### Task instructions
Lines containing the word "Blender" are the ones to copy from the records below.

### Scripts that build scenes
>> Start

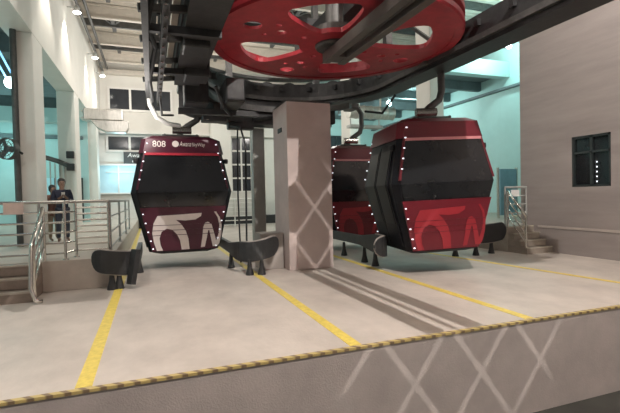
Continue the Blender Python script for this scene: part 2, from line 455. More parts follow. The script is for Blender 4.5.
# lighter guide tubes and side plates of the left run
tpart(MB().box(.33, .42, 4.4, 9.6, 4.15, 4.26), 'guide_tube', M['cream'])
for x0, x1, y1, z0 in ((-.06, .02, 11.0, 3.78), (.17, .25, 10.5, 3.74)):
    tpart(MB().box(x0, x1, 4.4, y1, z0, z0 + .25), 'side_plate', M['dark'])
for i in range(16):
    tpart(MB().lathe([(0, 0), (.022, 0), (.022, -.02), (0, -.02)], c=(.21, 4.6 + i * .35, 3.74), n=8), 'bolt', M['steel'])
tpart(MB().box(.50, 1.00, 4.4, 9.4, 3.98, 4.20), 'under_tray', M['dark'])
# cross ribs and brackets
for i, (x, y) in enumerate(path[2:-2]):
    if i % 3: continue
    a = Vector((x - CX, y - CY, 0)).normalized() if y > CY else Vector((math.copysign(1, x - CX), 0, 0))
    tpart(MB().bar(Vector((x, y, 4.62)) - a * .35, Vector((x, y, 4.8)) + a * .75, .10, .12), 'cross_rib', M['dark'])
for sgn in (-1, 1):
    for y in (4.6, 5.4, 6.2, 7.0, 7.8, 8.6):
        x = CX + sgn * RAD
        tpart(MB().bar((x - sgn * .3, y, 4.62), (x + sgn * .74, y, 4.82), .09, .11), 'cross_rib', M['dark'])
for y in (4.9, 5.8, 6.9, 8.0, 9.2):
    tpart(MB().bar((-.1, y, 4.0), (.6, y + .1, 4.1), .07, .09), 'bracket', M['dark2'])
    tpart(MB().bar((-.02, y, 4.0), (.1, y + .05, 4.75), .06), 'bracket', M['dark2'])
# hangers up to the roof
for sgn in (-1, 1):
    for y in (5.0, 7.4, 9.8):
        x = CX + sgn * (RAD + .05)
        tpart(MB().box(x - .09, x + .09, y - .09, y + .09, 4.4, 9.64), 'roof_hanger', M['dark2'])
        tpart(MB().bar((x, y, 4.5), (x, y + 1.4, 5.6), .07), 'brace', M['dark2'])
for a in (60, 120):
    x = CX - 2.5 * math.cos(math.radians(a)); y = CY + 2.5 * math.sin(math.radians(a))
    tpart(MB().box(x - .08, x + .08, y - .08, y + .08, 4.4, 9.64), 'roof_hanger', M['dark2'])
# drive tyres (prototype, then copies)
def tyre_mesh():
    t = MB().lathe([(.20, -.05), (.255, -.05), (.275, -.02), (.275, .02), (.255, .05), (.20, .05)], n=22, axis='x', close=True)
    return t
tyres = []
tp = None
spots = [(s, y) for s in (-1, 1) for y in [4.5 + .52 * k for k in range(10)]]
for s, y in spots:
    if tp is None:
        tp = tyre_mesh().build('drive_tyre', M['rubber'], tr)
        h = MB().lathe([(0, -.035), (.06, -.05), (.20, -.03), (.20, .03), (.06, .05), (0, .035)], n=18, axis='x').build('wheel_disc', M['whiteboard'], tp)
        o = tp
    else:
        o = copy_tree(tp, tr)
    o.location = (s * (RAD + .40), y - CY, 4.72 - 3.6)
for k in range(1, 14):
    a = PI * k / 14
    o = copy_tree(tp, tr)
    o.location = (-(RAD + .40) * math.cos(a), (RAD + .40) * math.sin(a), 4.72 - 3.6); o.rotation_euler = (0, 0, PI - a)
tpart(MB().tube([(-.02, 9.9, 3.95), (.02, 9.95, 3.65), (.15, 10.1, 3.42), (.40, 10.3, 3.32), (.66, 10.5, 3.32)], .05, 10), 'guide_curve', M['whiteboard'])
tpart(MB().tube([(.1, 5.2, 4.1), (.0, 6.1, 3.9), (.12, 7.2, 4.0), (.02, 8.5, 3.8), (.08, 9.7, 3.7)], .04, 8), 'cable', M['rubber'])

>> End
>> Start

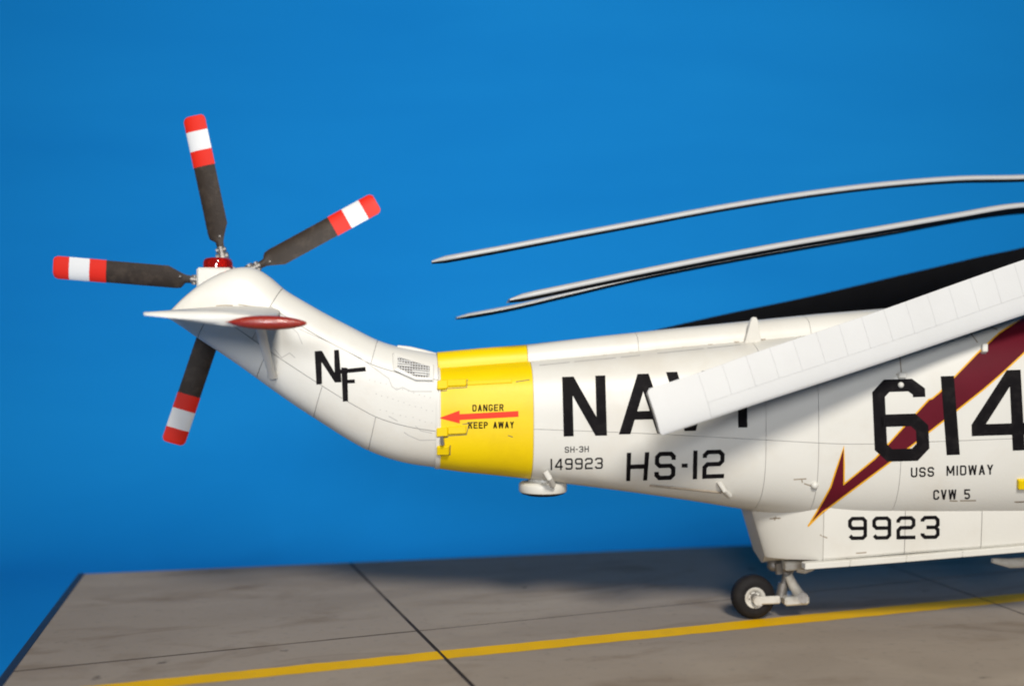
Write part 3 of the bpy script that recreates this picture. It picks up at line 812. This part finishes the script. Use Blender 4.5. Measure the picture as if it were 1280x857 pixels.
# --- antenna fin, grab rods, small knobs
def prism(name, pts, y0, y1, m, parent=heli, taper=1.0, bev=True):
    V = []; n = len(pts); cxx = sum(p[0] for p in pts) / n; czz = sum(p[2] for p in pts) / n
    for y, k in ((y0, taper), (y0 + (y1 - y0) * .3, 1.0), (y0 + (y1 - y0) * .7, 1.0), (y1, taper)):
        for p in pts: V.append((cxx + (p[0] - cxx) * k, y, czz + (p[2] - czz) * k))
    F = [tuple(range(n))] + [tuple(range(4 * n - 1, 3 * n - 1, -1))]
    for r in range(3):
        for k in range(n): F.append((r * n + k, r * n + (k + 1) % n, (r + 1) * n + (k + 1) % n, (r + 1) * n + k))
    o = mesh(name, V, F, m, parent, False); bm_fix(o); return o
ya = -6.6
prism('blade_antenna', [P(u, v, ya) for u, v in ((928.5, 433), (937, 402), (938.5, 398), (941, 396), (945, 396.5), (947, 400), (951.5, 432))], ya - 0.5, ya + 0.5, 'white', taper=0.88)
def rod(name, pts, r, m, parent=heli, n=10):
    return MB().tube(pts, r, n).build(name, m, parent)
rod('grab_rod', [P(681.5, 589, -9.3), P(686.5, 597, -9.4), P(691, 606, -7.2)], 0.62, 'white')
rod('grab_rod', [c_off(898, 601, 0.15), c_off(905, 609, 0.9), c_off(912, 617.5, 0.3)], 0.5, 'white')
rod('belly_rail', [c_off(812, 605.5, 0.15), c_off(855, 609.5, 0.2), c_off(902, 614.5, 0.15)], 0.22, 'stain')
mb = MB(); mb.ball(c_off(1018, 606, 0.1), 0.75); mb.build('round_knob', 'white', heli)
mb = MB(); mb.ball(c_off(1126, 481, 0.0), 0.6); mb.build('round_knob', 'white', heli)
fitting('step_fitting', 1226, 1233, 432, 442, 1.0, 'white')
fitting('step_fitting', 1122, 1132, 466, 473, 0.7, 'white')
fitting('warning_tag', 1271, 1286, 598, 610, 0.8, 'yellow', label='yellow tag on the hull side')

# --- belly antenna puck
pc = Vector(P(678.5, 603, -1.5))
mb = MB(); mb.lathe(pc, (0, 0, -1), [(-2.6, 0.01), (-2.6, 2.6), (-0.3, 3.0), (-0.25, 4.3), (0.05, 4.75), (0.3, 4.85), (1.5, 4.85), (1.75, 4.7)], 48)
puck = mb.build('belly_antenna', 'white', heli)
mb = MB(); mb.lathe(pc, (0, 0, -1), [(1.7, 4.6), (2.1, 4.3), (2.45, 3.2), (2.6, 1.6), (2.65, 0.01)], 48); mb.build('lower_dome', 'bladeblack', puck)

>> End

### Task result
Continue the Blender Python script for this scene: part 2, from line 455. More parts follow. The script is for Blender 4.5.
Write part 3 of the bpy script that recreates this picture. It picks up at line 812. This part finishes the script. Use Blender 4.5. Measure the picture as if it were 1280x857 pixels.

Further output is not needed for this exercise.